### INSTRUCTION:
Print nothing but the lines from the start of the listing below through the line that contains "PI = math.pi". Do not include the pictures.

### Items from a data source:
'''

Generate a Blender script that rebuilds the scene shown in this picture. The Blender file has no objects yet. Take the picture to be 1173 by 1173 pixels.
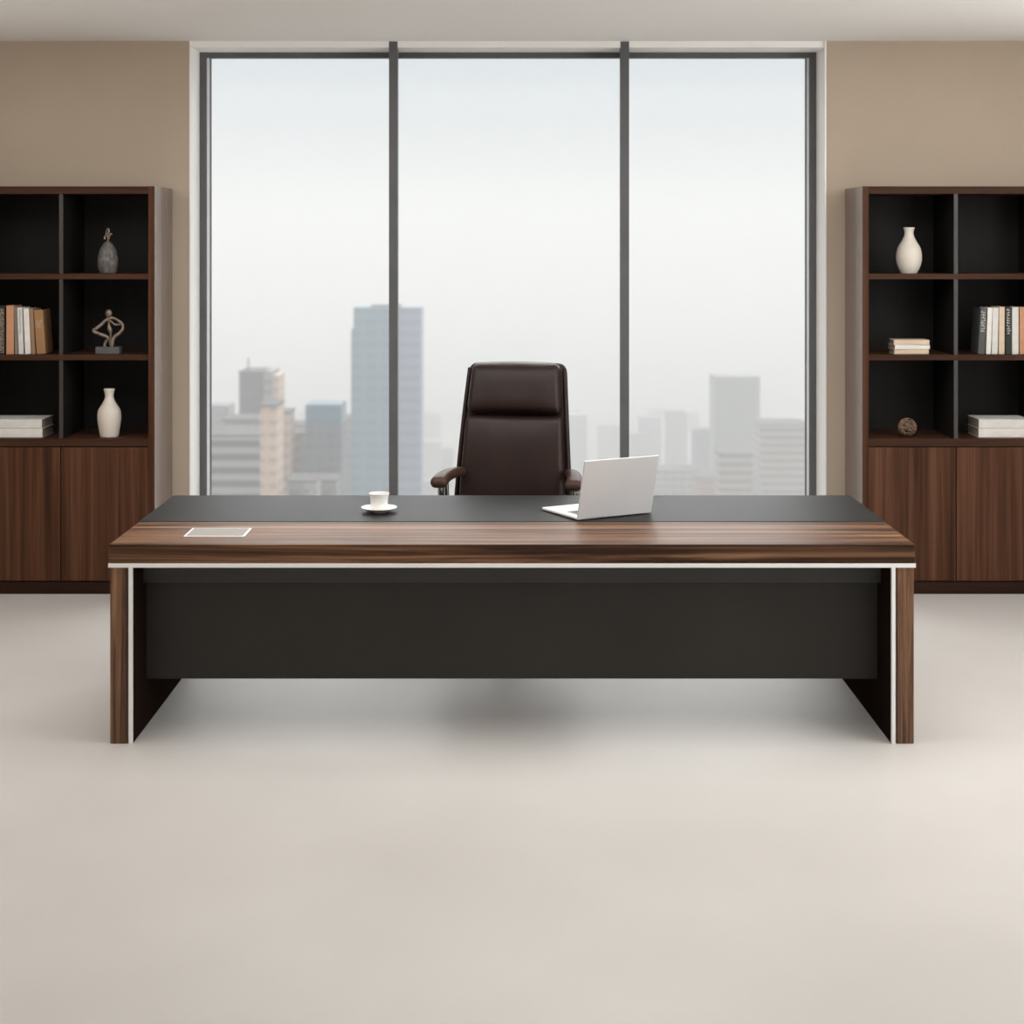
import bpy, bmesh, math, random
from mathutils import Vector, Matrix, Euler

random.seed(7)
SC = bpy.context.scene
COL = SC.collection
PI = math.pi

# ------------------------------------------------------------------ camera
F = 1822.0            # focal length in pixels of the 1173 px frame
CAMY, EYE = -6.0, 1.9
cam = bpy.data.cameras.new('camera')
cam.sensor_width = 36.0
cam.lens = F * 36.0 / 1173.0
cam.shift_y = -(586.5 - 275.0) / 1173.0
cam.clip_start, cam.clip_end = 0.1, 12000
cam.dof.use_dof = True
cam.dof.focus_distance = 7.3
cam.dof.aperture_fstop = 2.8
camo = bpy.data.objects.new('camera', cam)
camo.location = (0, CAMY, EYE)
camo.rotation_euler = (PI / 2, 0, 0)
COL.objects.link(camo)
SC.camera = camo

# ------------------------------------------------------------------ view
SC.view_settings.view_transform = 'Standard'
SC.view_settings.look = 'None'
SC.view_settings.exposure = 0.0
SC.view_settings.gamma = 1.0
SC.view_settings.use_curve_mapping = False
SC.cycles.max_bounces = 8
SC.cycles.diffuse_bounces = 5
SC.cycles.glossy_bounces = 4
SC.cycles.volume_bounces = 2
SC.cycles.transparent_max_bounces = 16
SC.cycles.sample_clamp_indirect = 6
SC.cycles.use_denoising = True

# ------------------------------------------------------------------ world: bright overcast sky
w = bpy.data.worlds.new('sky')
SC.world = w
w.use_nodes = True
nt = w.node_tree
nt.nodes.clear()
out = nt.nodes.new('ShaderNodeOutputWorld')
bg = nt.nodes.new('ShaderNodeBackground')
tc = nt.nodes.new('ShaderNodeTexCoord')
sx = nt.nodes.new('ShaderNodeSeparateXYZ')
rp = nt.nodes.new('ShaderNodeValToRGB')
rp.color_ramp.elements[0].position = 0.0
rp.color_ramp.elements[0].color = (0.80, 0.80, 0.795, 1)
rp.color_ramp.elements[1].position = 0.13
rp.color_ramp.elements[1].color = (0.59, 0.66, 0.71, 1)
ze = rp.color_ramp.elements.new(0.42)      # overcast sky brightens towards the zenith
ze.color = (0.95, 0.98, 1.0, 1)
nt.links.new(tc.outputs['Generated'], sx.inputs[0])
nt.links.new(sx.outputs['Z'], rp.inputs[0])
nt.links.new(rp.outputs[0], bg.inputs[0])
bg.inputs[1].default_value = 1.0
nt.links.new(bg.outputs[0], out.inputs[0])

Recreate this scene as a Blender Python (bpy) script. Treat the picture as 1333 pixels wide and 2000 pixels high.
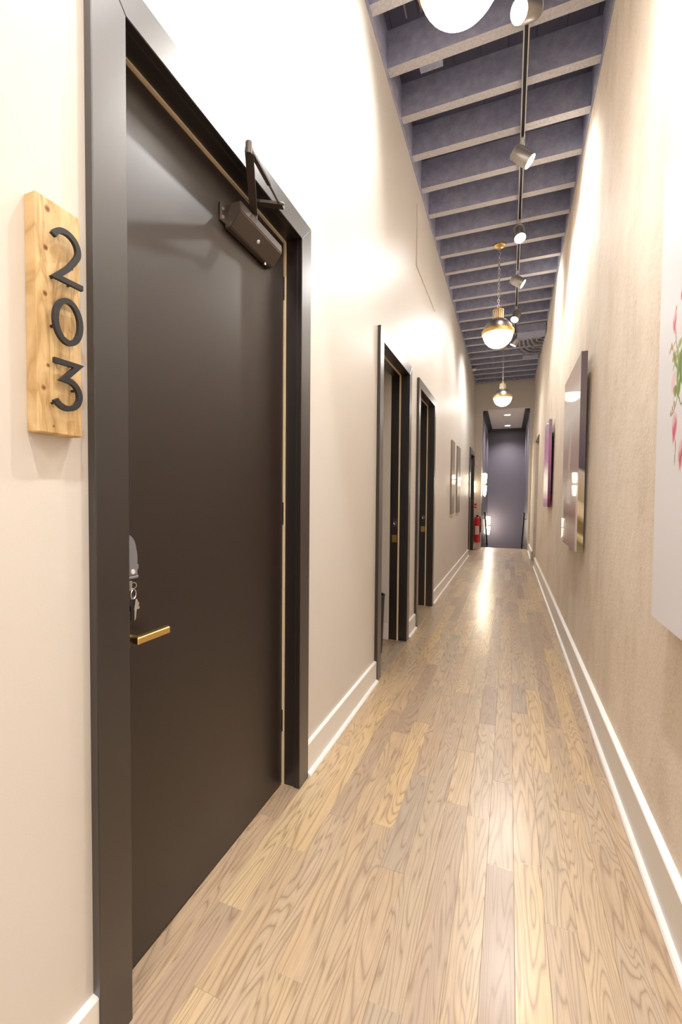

'''

### THE SOLUTION:
Generate a Blender script that rebuilds the scene shown in this picture. The Blender file has no objects yet. Take the picture to be 1173 by 1173 pixels.
import bpy, bmesh, math, random
from mathutils import Vector, Matrix, Euler

random.seed(7)
SC = bpy.context.scene
COL = SC.collection
PI = math.pi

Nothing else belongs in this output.